Paradosso, come si sa, deriva dal greco parà doxa , contro l’opinione, cioè – secondo il preferito dizionario etimologico on line – “asserzione contraria alle opinioni accettate dall’universale come vere”.
Su Pier Ferdinando Casini, nei suoi 15 minuti di gloria in vista del Quirinale (sono sempre più contento di poter scrivere su un giornale capace di titoli geniali come “Quirimane”) ho sentito dire, tra le tante, due cose. Lui incarna la “politica” contro il debordare della tecnica. Ma c’è stato chi ha obiettato: come, un “trasformista” come lui? Uno che è stato sia con la destra, sia con la sinistra ecc.
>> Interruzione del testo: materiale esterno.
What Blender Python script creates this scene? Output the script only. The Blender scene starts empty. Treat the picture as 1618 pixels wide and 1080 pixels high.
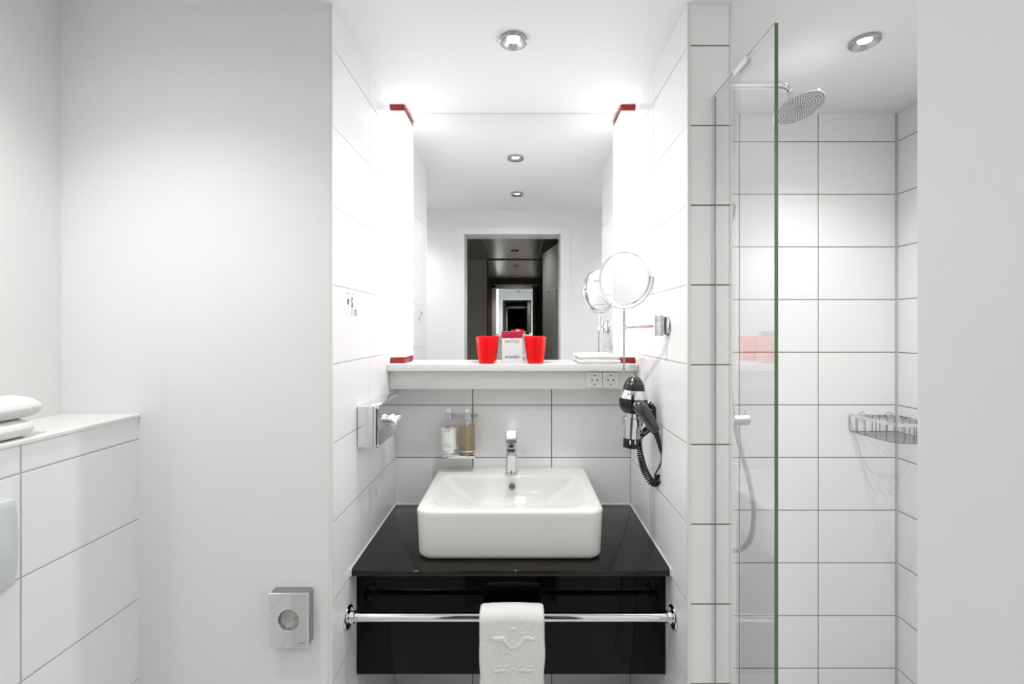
import bpy, bmesh, math, random
from mathutils import Vector, Matrix, noise
random.seed(4)
C = bpy.context.scene
COL = C.collection
PI = math.pi
# ------------------------------------------------------------------ camera, world, exposure
F = 740.0; CX = 820.0; CY = 518.0; EYE = 1.40
CEIL = 2.213; BACK = 1.78; FRONT = 1.175; REAR = 0.327
LW = -0.469; RW = 0.4236; PX = 0.534; SHW = 1.437; TLW = -1.148
cam_data = bpy.data.cameras.new('camera'); cam = bpy.data.objects.new('camera', cam_data); COL.objects.link(cam)
cam.location = (0, 0, EYE); cam.rotation_euler = (PI/2, 0, 0)
cam_data.sensor_width = 36; cam_data.lens = F/1618*36; cam_data.clip_start = 0.01
cam_data.shift_x = -(CX-809)/1618; cam_data.shift_y = -(540-CY)/1618
C.camera = cam
w = bpy.data.worlds.new('world'); C.world = w; w.use_nodes = True
w.node_tree.nodes['Background'].inputs[0].default_value = (0.9, 0.95, 1, 1)
w.node_tree.nodes['Background'].inputs[1].default_value = 0.3
C.view_settings.view_transform = 'Standard'; C.view_settings.look = 'None'
C.view_settings.gamma = 1; C.view_settings.use_curve_mapping = False
C.view_settings.exposure = 1.62
BAR_L = 1.35; DOWN_L = 90.0; SPOT_W = 7.6; HALL_W = 9.0

def at(px, py, y):
    return Vector(((px-CX)*y/F, y, EYE-(py-CY)*y/F))

# ------------------------------------------------------------------ materials
def lin(r, g, b):
    f = lambda c: (c/255/12.92) if c/255 <= .04045 else ((c/255+.055)/1.055)**2.4
    return (f(r), f(g), f(b), 1)
def pm(name, col, rough=.5, metal=0., spec=.5, coat=0., trans=0., ior=1.5, bump=0., bscale=60., detail=3., sss=0.):
    m = bpy.data.materials.new(name); m.use_nodes = True; nt = m.node_tree; b = nt.nodes['Principled BSDF']
    b.inputs['Base Color'].default_value = col; b.inputs['Roughness'].default_value = rough
    b.inputs['Metallic'].default_value = metal; b.inputs['Specular IOR Level'].default_value = spec
    b.inputs['Coat Weight'].default_value = coat; b.inputs['Transmission Weight'].default_value = trans
    b.inputs['IOR'].default_value = ior; b.inputs['Coat Roughness'].default_value = .03
    if sss:
        b.inputs['Subsurface Weight'].default_value = sss; b.inputs['Subsurface Scale'].default_value = .01
    tc = nt.nodes.new('ShaderNodeTexCoord'); nz = nt.nodes.new('ShaderNodeTexNoise')
    nz.inputs['Scale'].default_value = bscale; nz.inputs['Detail'].default_value = detail
    nt.links.new(tc.outputs['Object'], nz.inputs['Vector'])
    mr = nt.nodes.new('ShaderNodeMapRange'); mr.inputs['To Min'].default_value = rough*.94; mr.inputs['To Max'].default_value = min(1, rough*1.06)
    nt.links.new(nz.outputs[0], mr.inputs[0]); nt.links.new(mr.outputs[0], b.inputs['Roughness'])
    if bump:
        bp = nt.nodes.new('ShaderNodeBump'); bp.inputs['Strength'].default_value = bump; bp.inputs['Distance'].default_value = .002
        nt.links.new(nz.outputs[0], bp.inputs['Height']); nt.links.new(bp.outputs[0], b.inputs['Normal'])
    return m
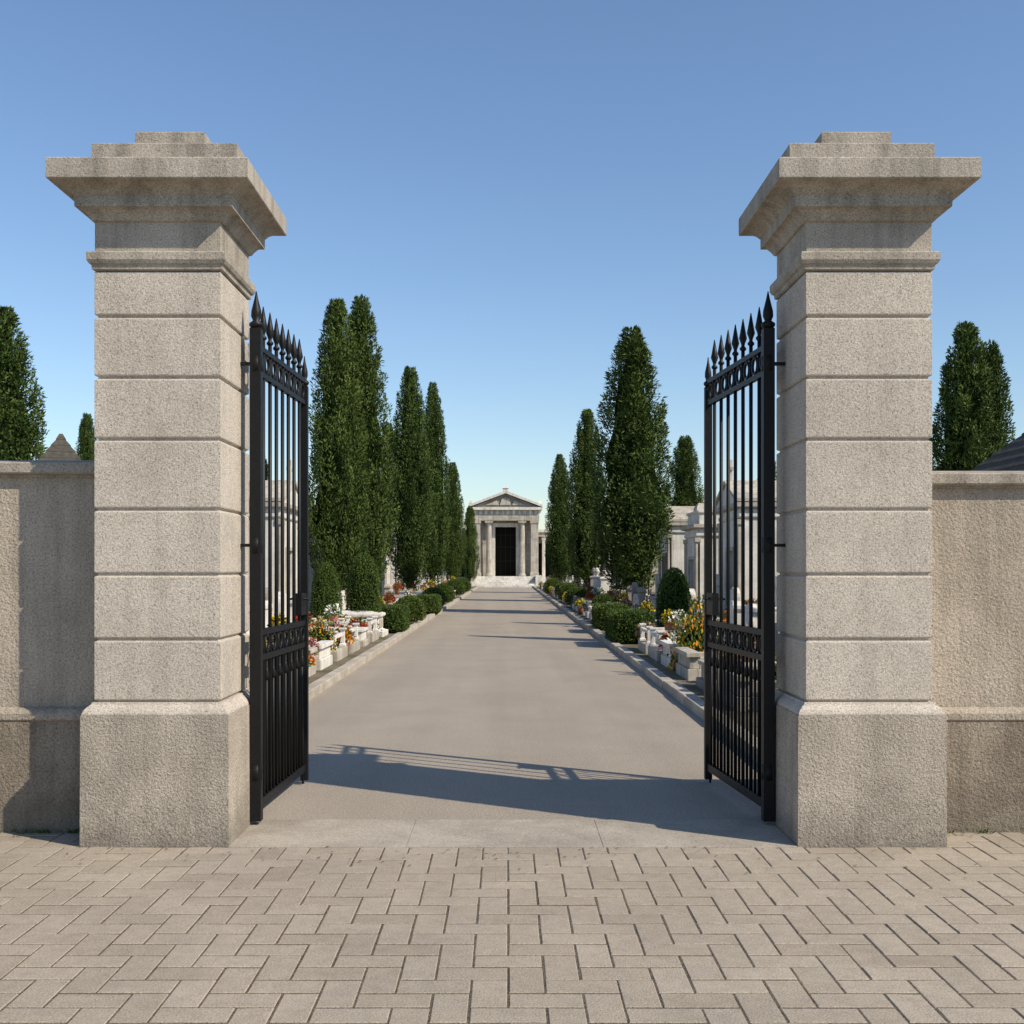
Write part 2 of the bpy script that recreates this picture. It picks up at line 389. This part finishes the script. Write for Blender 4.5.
tree(337,33,304,30,2); tree(361,34.5,301,33,0)
tree(410,48,370,22,2); tree(433,60,385,17,1); tree(453,80,464,12,0)
tree(388,58,425,13,3); tree(470,98,507,8,3)
tree(632,42,331,40,0); tree(587,58,412,20,2); tree(560,78,456,15,1); tree(685,62,438,20,3)
tree(3,23,314,44,2); tree(87,27,418,15,3)
tree(965,18,330,38,2); tree(988,18.8,348,32,3)
tree(850,24,262,26,0); tree(815,31,330,24,2)
tree(768,34,446,15,1); tree(262,36,458,12,3); tree(190,26,400,24,0)

def surf_box(n,hx,hy,z0,z1):
    A=np.array([hy*(z1-z0)*4,hx*(z1-z0)*4,hx*hy*4]); A/=A.sum()
    k=RNG.choice(3,n,p=A); u=RNG.uniform(-1,1,(n,2)); sg=RNG.choice([-1,1],n)
    C=np.zeros((n,3));Nn=np.zeros((n,3)); zc=(z0+z1)/2; hz=(z1-z0)/2
    for i in range(n):
        if k[i]==0: C[i]=(sg[i]*hx,u[i,0]*hy,zc+u[i,1]*hz);Nn[i]=(sg[i],0,.2)
        elif k[i]==1: C[i]=(u[i,0]*hx,sg[i]*hy,zc+u[i,1]*hz);Nn[i]=(0,sg[i],.2)
        else: C[i]=(u[i,0]*hx,u[i,1]*hy,z1);Nn[i]=(0,0,1)
    q=C-[0,0,zc]
    e=(np.abs(q/[hx,hy,hz])**7).sum(1)**(1/7); C=np.stack([q[:,0]/e,q[:,1]/e,q[:,2]/e+zc],1)
    C+=RNG.normal(0,.018,(n,3))+ (np.sin(C*9+[1,2,3])*.015)
    return C,Nn/np.linalg.norm(Nn,axis=1,keepdims=True)
def hedge_mesh(hx,hy,h):
    area=4*(hy*h+hx*h+hx*hy); n=int(area*1900)
    C,Nn=surf_box(n,hx,hy,.03,h); core=MB(); core.box(-hx*.9,hx*.9,-hy*.9,hy*.9,0,h*.93)
    sh=np.clip(RNG.normal(.5,.22,n)+.15*np.sin(C[:,0]*6)*np.sin(C[:,1]*5),0,1)
    return leafmesh('hedge',C,Nn,.3,.05,.028,sh,[M_box,M_core],core=[(core,1)],jit=.5)
def egg_mesh(h,r,n=7000):
    t=RNG.uniform(0,1,n); th=RNG.uniform(0,2*math.pi,n)
    rad=np.where(t<.38,r*(1-.3*((.38-t)/.38)**2),r*np.sqrt(np.clip(1-((t-.38)/.62)**2,0,1)))*(1+.04*np.sin(th*5+t*14)+RNG.normal(0,.03,n))
    C=np.stack([np.cos(th)*rad,np.sin(th)*rad,.08+t*(h-.1)],1); Nn=np.stack([np.cos(th),np.sin(th),(t-.35)*1.4],1)
    Nn/=np.linalg.norm(Nn,axis=1,keepdims=True)
    core=MB(); core.lathe(0,0,[(.5*r,.05),(.85*r,.3*h),(.9*r,.45*h),(.75*r,.7*h),(.4*r,.88*h),(.02,.96*h)],12)
    return leafmesh('topiary',C,Nn,.4,.06,.028,np.clip(RNG.normal(.62,.22,n),0,1),[M_box,M_core],core=[(core,1)],jit=.45)
EG=egg_mesh(1.85,.42); EG2=egg_mesh(.75,.42,3600)
HD=hedge_mesh(.42,.9,.6)
def P3(px,D,z=.085): return (PX(px,D),D-7,z)
link('topiary_bush',EG,P3(326,26.5),0,(.78,.78,.94)); link('topiary_bush',EG,P3(364,27.5),1,(.93,.93,1.06))
link('topiary_bush',EG,P3(674,26.5),2,(.9,.9,.87))
for px,D,s in ((410,33.5,1.05),(443,52,1.2),(433,46,1.1),(569,55,1.2),(577,47,1.1),(455,66,1.3),(462,75,1.3),(553,70,1.3),(605,38,1.0)):
    link('round_shrub',EG2,P3(px,D),random.random()*6,(s,s,s))
for px,D,s in ((390,29.2,1.0),(630,25.2,1.05),(611,30.5,1.0),(428,41,1.0),(566,62,1.2)):
    link('box_hedge',HD,P3(px,D),0,(s,s,s))
def flowermass(pi,n=1500,r=.35,h=.6,pf=.3,pi2=None):
    c=RNG.normal(0,1,(n,3)); c/=np.linalg.norm(c,axis=1,keepdims=True); c[:,2]=np.abs(c[:,2])
    rad=RNG.uniform(.6,1.08,n)[:,None]
    lump=1+.22*np.sin(c[:,0:1]*5+c[:,1:2]*4)
    C=c*rad*lump*[r,r,h]; mi=(RNG.random(n)<pf).astype(int); mi[(mi==1)&(RNG.random(n)<.4)]=2
    core=MB(); core.lathe(0,0,[(r*.6,0),(r*.65,h*.4),(r*.4,h*.7),(.02,h*.8)],8)
    return leafmesh('flowers',C,c,.3,.055,.04,np.clip(RNG.normal(.5,.25,n),0,1),[M_box,PET[pi],PET[pi2],M_core],matidx=mi,core=[(core,3)],jit=.6)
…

Questa critica è stata subito paradossalmente ribaltata: ma il suo “trasformismo” anzi rafforza nel contesto politico-parlamentare attuale la sua piena candidabilità a quell’alto soglio.
Prima piccola considerazione. Non per difendere Casini, ma esiterei a etichettare tout court “trasformismo” il fatto che un politico diciamo così moderato, e un partito o partitino che lo segue, possa a seconda della situazione o, come si diceva una volta, della “fase”, decidere di allearsi con forze che siedono alla destra o alla sinistra dell’emiciclo parlamentare. Tanto più se questo soggetto politico non è, leggittimamente, entusiasta della logica “bipolare” dei sistemi maggioritari.
A proposito di Casini non dimentico una per certi versi divertente serata a una Festa dell’Unità a Genova, 2010, campagna elettorale regionale. Partecipa l’indimenticabile Don Gallo con il presidente uscente della giunta regionale Claudio Burlando: quali alleanze per vincere le elezioni? Don Gallo non ha dubbi. Dopo avere detto delle cose che sarebbe meglio fare per i liguri, specialmente quelli che stanno peggio, si rivolge a Burlando: “Caro Claudio, per le alleanze non preoccuparti, tu parla con Casini che con Rifondazione ci parlo io…”. E così fu, con la vittoria di un centro-sinistra formato large.
Ma il paradosso principale è un altro. La politica che incarna Casini – quella della cosiddetta “prima Repubblica” – sembrerebbe godere oggi di assai poco credito nell’opinione, se non universale, quanto meno prevalente. E infatti, alla fine, si è fatta una scelta meno discutibile.
Seconda e ultima piccola considerazione. Questo del contrasto tra politica e tecnica mi sembra un oscuro groviglio. La cosiddetta tecnica arriva e ritorna perché la cosiddetta politica fallisce, e torna a fallire. Di fronte alle debolezze dei “leader” e dei mutevoli e molto assottigliati partiti attuali, si può comprendere la nostalgia per i tempi di Aldo Moro e Enrico Berlinguer. Quelli, a suo modo, anche del nostro Casini.
Tuttavia l’attuale crisi della politica dipende grandemente dal fatto che proprio le grandi culture politiche che motivavano i più solidi partiti di una volta credo abbiano esaurito, tutte, la loro “spinta propulsiva”.
Il campo ”socialista” non esiste più (o si è trasformato, in Cina, in qualcosa di molto notevole ma notevolmente inquietante), e la Chiesa cattolica, nonostante gli sforzi ammirevoli del Papa che si è chiamato Francesco, non se la passa bene. Ma non è che liberali o radicali (questi ultimi, in effetti, con più invenzioni e passioni) indichino qualcosa di ancora convincente. Tanto più non convincono le cosiddette novità più “recenti”, in Italia la Lega e poi i 5 Stelle.
Forse non è un caso che Salvini e Conte siano apparsi i più contraddittoriamente agitati e inquieti nella vicenda del “Quirimane”. Quando li ho sentiti affermare, uno dopo l’altro, che avrebbero portato alla presidenza della Repubblica finalmente una donna, lì per lì ho creduto a un accordo vero.
Era solo un gioco di adolescenti, maschi e smarriti.